Reduce

The number one priority right now is to get the first version of our product out as soon as possible.

One advantage of time or budget constraints is that it forces you to really think about what the focus should be of your product. Spending a bit of extra time at the beginning to think about how you can simplify the product and reduce the scope saves a lot of time in the long run. The “If I had more time, I would have written a shorter letter” quote is applicable to code, UI, product and marketing as well.

The most obvious way to ship faster is to build less.

Every line of code we’re adding to the product is code we might not have needed in the first place. Maybe certain ideas won’t work out and we need to scrap them later. Or maybe nobody cares about the product in the first place. If the product does take off, we need to maintain all of it. It’s much harder to remove features than it is to add them, in terms of keeping users happy.

This is not the time for premature optimization in our code or being architecture astronauts: we need to ship. That said, spending a bit of time sketching out what screens should roughly look like helps us identity places for re-use.

For example, one of the main components for Thymer will be the editor. On top of that, we also want people to be able to schedule their tasks. If we would dive right in without thinking these features through, we might end up building two completely separate controls for them. Looking at it more closely, they can actually be the same component. We simply might have to make some parts read-only, and date headings will be like headings in a doc, but dynamically generated. And instead of spending a lot of time on a preferences panel, we might just reuse the editor again to show a configuration file or sorts.

Simple products are better products.

Reducing the number of “concepts” doesn’t just reduce the number of components to build. It also makes it much easier for users to understand the product. When there are only one or two core concepts, it’s easy to get a good “mental model” of what the app is and how it works.

For example, many text editors in the past had several modes. Different options were available in different modes, like a view mode and an edit mode. Not only would you need to build both as a developer, but users had to understand the two concepts and deal with working with both. Larry Tesler worked on the idea that interfaces should be modeless (and famously drove around with a “NOMODES” license plate).

Both a good and a bad example of reducing UI concepts is Windows. The Start Menu, introduced with Windows 95, is absolutely brilliant in that sense. Even the most technophobic users only had to learn one concept: whenever you want to do something or you get lost, just click “Start”. Simple to build, simple to pitch, simple to understand.

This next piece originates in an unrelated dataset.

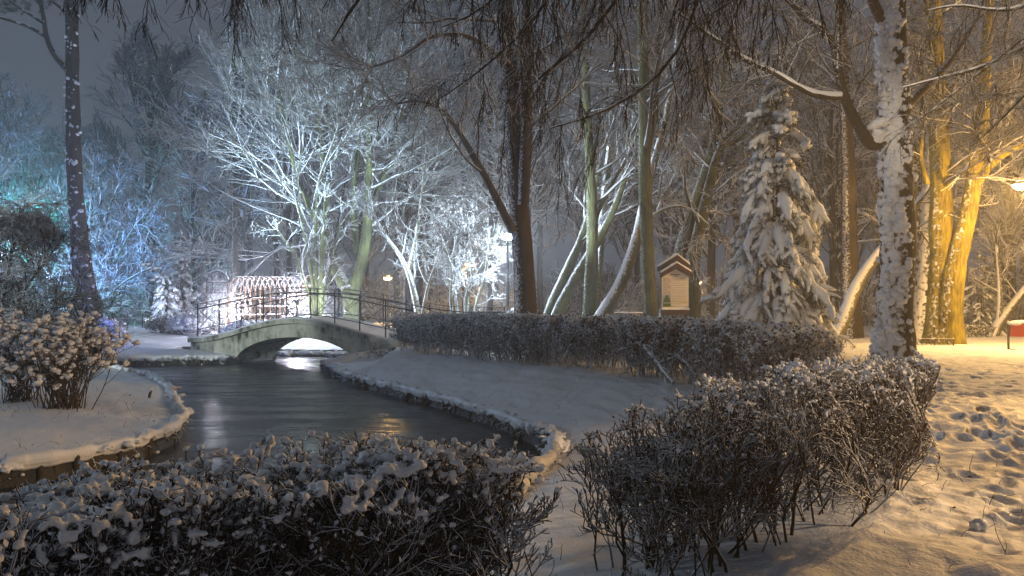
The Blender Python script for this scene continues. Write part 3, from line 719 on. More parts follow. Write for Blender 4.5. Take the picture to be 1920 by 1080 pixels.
hedge('clipped_hedge', 'dark front hedge along the lower left, loaded with thick snow clumps', [(-.18, 4.2, .88), (-.6, 3.95, .91), (-1.2, 3.6, .89), (-2.0, 3.0, .85), (-2.9, 2.3, .83)], .85, 1.0, 230, 11,
      snow_n=14000, snow_r=(.006, .026), leaf_n=7000, leaf_s=.024, merge=.007, soft=(.10, .9), per=(7, 5, 4), minr=.0026, r0=.010, lvar=.07, squash=.8, snow_zmin=.22, t0=.15)
hedge('clipped_hedge', 'bare stemmed hedge beside the trodden path, see through near the ground', [(.62, 4.75, .74), (1.0, 4.95, .92), (1.7, 5.5, 1.10), (2.6, 6.35, 1.15), (3.2, 7.1, 1.14), (3.7, 8.2, 1.13)], .95, 1.1, 150, 12,
      snow_n=11000, snow_r=(.004, .019), leaf_n=7000, leaf_s=.022, merge=.008, soft=(.10, .9), per=(7, 5, 4), minr=.0026, r0=.0105, lvar=.07, t0=.24, lean=.36, snow_zmin=.62, lowclear=.45)
hedge('clipped_hedge', 'long frosted hedge from the bridge end to the big snowy trunk', [(-3.35, 26.4, 1.36), (-2.2, 24.0, 1.40), (-.7, 21.4, 1.40), (1.4, 18.2, 1.41), (3.2, 15.4, 1.40), (4.0, 13.6, 1.36), (4.5, 12.0, 1.18)], 2.0, 1.4, 480, 13,
      mat=M_HEDGEF, snow_n=30000, snow_r=(.010, .034), leaf_n=80000, leaf_s=.05, per=(7, 6, 2), minr=.005, r0=.012, lvar=.05, t0=.04, snow_sub=1, lowclear=.02, snow_zmin=.5)
# ================================================================== trees of the middle distance
# (stems: photograph pixel column, row and width at the tree's real distance)
SP = stem_path
MID = [dict(per=8, flat=.45, lf=(.35, .7), ang=(22, 50), n=6, wander=.12), dict(per=6, flat=.4, lf=(.35, .75), ang=(20, 48), wander=.14), dict(per=3, lf=(.3, .7))]
LIGHT = [dict(per=7, flat=.45), dict(per=5, flat=.4)]
def ext(px, *more): return list(px) + list(more)

# the dark double trunk beside the white lamp
Y = 30
bare_tree('bare_tree', 'tall dark double trunked tree right beside the white street lamp', base_of(986, Y),
    [SP([(987, 665, 50), (986, 590, 42), (981, 480, 38), (973, 380, 37), (962, 250, 34), (953, 120, 32), (944, 0, 30), (938, -150, 26), (925, -350, 18), (915, -620, 8)], Y, n=30),
     SP([(981, 385, 22), (985, 300, 24), (988, 200, 20), (986, 100, 18), (985, 0, 17), (992, -200, 12), (1005, -450, 5)], Y - .3, n=18),
     SP([(962, 434, 17), (940, 390, 15), (905, 320, 13), (872, 268, 11), (845, 215, 9), (800, 182, 7), (740, 195, 4)], Y - .5, -1.5, n=14),
     SP([(945, 118, 16), (930, 105, 13), (890, 70, 11), (850, 62, 9), (800, 68, 8), (760, 105, 6), (700, 125, 4)], Y - .5, -3, n=16)],
    M_BARK, M_TWIG, 31, n1=[16, 10, 8, 8], L1=(2.5, 5.5), t0=[.45, .1, .3, .2], levels=MID[:2], minr=.009, trop=.02, k=16)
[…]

Windows 8, by huge contrast was a complete mess. There’s a bunch of different start menus, with completely different styles. You had to learn all those concepts and they had to explain why it was better. Same for Settings vs Control panel (and there’s probably more). It takes more time to build, and just confuses the user.

The Home screen and Home button on iPhone is similar to the simple concept of the start menu. I notice how explaining how an Android phone works to a family member without too much tech experience is much more difficult than explaining how to navigate an iPhone. With iPhone you just explain they click one button at any time to get back. Onboarding is way faster with products introducing fewer concepts.

Simplifying the USP and marketing

As a bootstrapped startup, you won’t have the resources to be everything to everyone and outbuild your competitors. You also shouldn’t, because it’s easier to pitch a smaller product to a specific niche than selling large integrated solutions to everyone. You need to build more, need to explain more, need to onboard more, and need more buy-in from more decision makers.

Focusing on just a few core concepts is also important when thinking about your USP and describing why your app is better. Competing against another product which does “A, B and C” by building “A, B, C and D” is typically a bad idea, especially when bootstrapped. So rather than a mix of features and concepts, narrow things down to one simple concept you can describe in a sentence. A lot of marketing is about repeating yourself, and if there are dozens of concepts you need to explain, it waters downs the message about what makes your product worth trying.